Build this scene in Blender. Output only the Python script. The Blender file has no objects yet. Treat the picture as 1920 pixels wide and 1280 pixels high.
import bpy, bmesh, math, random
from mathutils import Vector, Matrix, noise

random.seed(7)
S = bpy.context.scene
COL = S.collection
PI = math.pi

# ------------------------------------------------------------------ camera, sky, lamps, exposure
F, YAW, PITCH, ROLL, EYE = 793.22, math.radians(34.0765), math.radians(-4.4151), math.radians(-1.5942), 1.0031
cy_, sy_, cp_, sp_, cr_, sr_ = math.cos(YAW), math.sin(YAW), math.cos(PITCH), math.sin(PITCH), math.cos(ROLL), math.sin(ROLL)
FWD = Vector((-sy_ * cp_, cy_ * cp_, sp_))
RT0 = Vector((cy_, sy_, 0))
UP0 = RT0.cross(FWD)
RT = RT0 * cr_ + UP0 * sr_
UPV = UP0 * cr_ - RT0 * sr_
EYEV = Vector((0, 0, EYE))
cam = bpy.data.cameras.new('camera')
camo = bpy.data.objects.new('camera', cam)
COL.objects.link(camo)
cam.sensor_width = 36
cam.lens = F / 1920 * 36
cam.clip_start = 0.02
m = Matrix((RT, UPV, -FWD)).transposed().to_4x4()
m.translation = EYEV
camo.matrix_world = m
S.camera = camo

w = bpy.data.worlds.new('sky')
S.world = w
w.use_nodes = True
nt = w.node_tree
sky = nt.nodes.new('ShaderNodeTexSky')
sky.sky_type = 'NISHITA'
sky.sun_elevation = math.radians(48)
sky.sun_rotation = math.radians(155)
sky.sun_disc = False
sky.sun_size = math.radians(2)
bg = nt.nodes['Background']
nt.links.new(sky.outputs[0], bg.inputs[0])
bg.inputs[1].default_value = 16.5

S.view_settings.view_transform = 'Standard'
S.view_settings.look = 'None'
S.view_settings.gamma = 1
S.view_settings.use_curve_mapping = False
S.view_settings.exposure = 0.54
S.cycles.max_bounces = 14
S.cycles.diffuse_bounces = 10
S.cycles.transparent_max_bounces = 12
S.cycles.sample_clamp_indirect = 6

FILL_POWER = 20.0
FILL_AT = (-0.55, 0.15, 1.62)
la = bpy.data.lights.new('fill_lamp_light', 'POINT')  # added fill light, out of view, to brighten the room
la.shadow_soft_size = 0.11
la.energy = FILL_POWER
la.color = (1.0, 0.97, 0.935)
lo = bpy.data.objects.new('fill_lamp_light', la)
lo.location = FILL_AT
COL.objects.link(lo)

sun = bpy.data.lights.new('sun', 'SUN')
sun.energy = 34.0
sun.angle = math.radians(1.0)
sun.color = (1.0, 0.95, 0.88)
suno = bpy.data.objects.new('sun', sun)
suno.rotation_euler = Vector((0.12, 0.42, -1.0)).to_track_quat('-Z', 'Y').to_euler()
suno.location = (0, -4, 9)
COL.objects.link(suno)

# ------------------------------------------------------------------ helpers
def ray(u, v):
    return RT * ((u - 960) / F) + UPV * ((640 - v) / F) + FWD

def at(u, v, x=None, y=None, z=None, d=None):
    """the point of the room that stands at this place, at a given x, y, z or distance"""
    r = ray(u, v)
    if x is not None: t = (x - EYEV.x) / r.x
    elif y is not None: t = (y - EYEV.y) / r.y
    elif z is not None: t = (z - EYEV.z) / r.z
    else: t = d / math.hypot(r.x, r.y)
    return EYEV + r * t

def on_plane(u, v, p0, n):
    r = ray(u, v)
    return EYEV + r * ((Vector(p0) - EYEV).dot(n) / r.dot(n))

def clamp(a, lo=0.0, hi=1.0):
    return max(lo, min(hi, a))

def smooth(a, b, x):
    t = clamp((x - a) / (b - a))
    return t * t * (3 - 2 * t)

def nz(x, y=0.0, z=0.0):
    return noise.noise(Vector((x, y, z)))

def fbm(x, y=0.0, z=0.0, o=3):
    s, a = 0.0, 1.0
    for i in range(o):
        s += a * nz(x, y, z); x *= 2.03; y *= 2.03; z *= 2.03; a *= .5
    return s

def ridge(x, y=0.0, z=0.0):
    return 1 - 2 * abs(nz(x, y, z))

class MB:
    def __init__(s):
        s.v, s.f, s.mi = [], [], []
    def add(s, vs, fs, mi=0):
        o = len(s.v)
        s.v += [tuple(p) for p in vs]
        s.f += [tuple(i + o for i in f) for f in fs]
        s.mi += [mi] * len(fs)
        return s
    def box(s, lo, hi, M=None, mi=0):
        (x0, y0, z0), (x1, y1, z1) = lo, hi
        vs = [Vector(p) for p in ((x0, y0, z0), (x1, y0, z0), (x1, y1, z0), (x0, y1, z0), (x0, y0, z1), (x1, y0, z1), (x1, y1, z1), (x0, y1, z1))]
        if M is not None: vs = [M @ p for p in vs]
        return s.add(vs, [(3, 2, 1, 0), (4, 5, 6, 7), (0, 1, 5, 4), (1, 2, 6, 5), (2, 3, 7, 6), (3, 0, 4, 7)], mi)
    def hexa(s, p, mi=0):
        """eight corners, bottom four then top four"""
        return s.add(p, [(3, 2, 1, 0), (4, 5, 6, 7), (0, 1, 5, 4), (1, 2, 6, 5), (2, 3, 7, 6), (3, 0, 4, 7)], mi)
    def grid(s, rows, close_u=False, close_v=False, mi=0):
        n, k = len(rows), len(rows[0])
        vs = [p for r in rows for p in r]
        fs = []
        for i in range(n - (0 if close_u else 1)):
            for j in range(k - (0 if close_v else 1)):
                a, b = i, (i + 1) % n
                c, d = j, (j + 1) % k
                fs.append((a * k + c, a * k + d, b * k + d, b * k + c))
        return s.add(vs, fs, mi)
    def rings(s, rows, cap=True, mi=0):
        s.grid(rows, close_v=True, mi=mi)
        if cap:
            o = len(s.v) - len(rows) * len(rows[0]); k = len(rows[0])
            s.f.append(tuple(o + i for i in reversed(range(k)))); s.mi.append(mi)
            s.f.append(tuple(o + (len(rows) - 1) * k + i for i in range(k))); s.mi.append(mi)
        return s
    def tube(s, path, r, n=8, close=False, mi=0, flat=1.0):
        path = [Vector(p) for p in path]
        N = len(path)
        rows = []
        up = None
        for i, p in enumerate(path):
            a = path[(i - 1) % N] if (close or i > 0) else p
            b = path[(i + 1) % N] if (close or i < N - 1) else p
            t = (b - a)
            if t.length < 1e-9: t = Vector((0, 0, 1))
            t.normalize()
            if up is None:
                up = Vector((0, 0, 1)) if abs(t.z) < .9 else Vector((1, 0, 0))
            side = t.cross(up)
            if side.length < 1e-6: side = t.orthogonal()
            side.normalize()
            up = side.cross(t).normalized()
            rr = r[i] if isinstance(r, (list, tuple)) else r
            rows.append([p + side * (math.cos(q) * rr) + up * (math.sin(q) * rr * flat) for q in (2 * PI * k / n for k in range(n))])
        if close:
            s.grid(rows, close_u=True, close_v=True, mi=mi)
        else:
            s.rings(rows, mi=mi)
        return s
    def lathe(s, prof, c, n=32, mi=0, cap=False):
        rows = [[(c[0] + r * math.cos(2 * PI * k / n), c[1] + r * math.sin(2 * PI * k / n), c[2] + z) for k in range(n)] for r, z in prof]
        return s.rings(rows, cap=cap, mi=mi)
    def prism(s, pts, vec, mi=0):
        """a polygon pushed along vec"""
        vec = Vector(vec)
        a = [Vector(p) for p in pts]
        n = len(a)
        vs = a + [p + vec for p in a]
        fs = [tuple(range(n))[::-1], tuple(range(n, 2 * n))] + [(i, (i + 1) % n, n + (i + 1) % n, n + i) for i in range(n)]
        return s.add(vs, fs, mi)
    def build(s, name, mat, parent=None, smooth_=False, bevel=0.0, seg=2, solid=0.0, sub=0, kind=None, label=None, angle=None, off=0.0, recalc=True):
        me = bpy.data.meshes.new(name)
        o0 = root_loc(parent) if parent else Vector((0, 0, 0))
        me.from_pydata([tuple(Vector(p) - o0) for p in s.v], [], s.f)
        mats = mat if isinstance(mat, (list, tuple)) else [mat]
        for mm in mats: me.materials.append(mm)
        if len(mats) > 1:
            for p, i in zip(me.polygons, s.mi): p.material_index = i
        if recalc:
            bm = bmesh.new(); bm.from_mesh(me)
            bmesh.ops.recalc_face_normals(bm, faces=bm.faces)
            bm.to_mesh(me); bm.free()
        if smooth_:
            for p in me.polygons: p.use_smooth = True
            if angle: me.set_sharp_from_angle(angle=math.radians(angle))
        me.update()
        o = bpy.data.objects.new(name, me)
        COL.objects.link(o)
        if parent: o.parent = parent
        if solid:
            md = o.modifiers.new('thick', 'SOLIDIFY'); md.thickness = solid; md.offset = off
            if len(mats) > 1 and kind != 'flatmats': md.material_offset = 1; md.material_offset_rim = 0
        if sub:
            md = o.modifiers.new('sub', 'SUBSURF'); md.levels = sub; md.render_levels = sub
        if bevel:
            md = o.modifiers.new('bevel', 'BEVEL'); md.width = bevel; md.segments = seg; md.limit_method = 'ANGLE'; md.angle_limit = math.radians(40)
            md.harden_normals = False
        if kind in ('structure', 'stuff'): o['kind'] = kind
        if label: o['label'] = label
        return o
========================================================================
### [TASK BRIEF]
Return the opening line of the data and every line after it through the line containing "from mathutils import Vector, Matrix, noise", please, exactly as written and with nothing added.

### [FULL RESPONSE]
Build this scene in Blender. Output only the Python script. The Blender file has no objects yet. Treat the picture as 1920 pixels wide and 1280 pixels high.
import bpy, bmesh, math, random
from mathutils import Vector, Matrix, noise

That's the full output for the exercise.